Tb Dikrie dalam pledoinya mengatakan menolak dengan tegas tuntutan JPU pada sidang sebelumnya. Ia merasa sebagai pengguna anggaran pada saat itu, dirinya telah memenuhi seluruh kaidah prosedur dengan benar.
Terkait lokasi pasar yang semula direncanakan di Komplek Argabaja, Kelurahan Kotasari, ia menyebut Kepala Bidang Pasar telah sempat mengirim surat permohonan kepada PT Krakatau Steel selaku pemilik sebagian lahan.
“Bahwa dengan tidak adanya jawaban dari Pihak PT. Krakatau Steel perihal penggunaan lahan Fasos Fasum di lokasi Komplek Argabaja Kelurahan Kotasari, maka Kabid Pasar pada bulan Mei 2018, atau 1 bulan sebelum pensiun melaporkan hal tersebut kepada saya dan menyatakan harus mencari lokasi lain sebagai pengganti lokasi di Komplek Argabaja Kelurahan Kotasari,” kata Dikrie.
Lokasi kemudian direncanakan pindah ke lahan milik PT Laguna Cipta Griya di dekat gerbang masuk klaster Dram Park. Tapi, adanya penolakan dari warga membuat lokasi pasar kembali dipindah ke lokasi yang saat ini terbangun di Perumahan Puri Krakatau Hijau.
Dikrie mengatakan perubahan lokasi disebabkan oleh PT Krakatau Steel yang ingin adanya transaksional dalam penggunaan lahan milik BUMN. Ia mengaku tetap berupaya menjaga keberlangsungan pembangunan pasar karena bagian dari program pemerintah pusat mengenai pembangunan 5.000 Pasar Rakyat (Nawa Cita) yang dananya bersumber dari Dana Alokasi Khusus (DAK) 2018.
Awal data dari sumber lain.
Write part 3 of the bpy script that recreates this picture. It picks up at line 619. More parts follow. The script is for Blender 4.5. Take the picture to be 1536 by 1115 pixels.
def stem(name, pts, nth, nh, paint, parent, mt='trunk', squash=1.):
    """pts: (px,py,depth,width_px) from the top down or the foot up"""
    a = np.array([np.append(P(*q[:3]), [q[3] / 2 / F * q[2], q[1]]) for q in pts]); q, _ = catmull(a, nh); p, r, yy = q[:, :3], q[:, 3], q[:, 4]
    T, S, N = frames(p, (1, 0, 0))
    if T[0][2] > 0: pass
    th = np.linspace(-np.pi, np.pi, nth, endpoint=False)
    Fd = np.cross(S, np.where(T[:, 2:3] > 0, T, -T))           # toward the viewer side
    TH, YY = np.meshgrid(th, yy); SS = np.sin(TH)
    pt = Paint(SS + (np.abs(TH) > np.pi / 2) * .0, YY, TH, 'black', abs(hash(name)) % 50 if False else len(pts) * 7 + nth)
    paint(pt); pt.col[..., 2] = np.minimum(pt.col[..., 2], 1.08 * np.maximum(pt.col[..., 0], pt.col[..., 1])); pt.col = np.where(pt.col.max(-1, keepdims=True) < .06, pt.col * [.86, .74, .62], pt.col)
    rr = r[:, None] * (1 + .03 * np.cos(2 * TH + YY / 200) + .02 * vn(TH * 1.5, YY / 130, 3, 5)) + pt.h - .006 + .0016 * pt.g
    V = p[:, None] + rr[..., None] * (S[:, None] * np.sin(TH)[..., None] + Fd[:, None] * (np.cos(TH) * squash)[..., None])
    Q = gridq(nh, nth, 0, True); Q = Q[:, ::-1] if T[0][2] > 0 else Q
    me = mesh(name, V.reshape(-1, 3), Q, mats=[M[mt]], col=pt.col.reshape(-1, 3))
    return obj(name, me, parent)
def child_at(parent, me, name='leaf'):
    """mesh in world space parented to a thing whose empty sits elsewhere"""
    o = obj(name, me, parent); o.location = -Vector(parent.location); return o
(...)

“Perlu juga saya jelaskan bahwa saya memutuskan lokasi fasos fasum milik pengembang perumahan sebagai lokasi pembangunan pasar rakyat, bersandarkan kepada pengertian bahwa fasos fasum merupakan lahan yang akan menjadi aset Pemerintah Kota Cilegon,” imbuhnya.
Ia meminta hakim agar membebaskan dirinya dari segala dakwaan dan tuntutan JPU. Dirinya mengaku sangat tertekan dan merasa dizhalimi serta menderita lahir dan batin.
“Saya tidak pernah melakukan tindakan korupsi, bahkan niat pun tidak pernah muncul dalam hati saya, istri dan anak-anak saya tidak dapat berbuat apa-apa. Saya memohon kepada Yang Mulia Majelis Hakim, untuk membebaskan diri saya dari seluruh dakwaan dan tuntutan Penuntut Umum,” pungkasnya.
Setelah Dikrie, terdakwa lainnya yaitu Bagus Ardanto juga menyampaikan pledoi secara pribadi. Ia mengatakan sebagai PPK dirinya hanya ditugaskan penggna anggaran untuk berkoordinasi dengan bidang pasar dalam mengurus hal-hal teknis semata.
Terkait Feasibility Study (FS) yang dipersoalkan juga, Bagus merasa tidak pernah mendapatkan perintah dari pengguna anggaran untuk melakukan proses tersebut. Ia menyebut bahkan dari 7 pasar yang telah dibangun di Kota Cilegon pun tidak satu pun memiliki FS tapi seluruhnya berjalan baik kecuali Pasar Grogol.
“Dalam pelaksanaan pekerjaan pembangunan pasar rakyat Kecamatan Grogol tidak ada peraturan perundang-undangan yang saya langgar karena kegiatan tersebut mendapatkan pengawalan dari Tim Pengawal dan Pengaman Pemerintahan dan Pembangunan Daerah (TP4D) Kejaksaan Negeri Cilegon,” tutur Bagus.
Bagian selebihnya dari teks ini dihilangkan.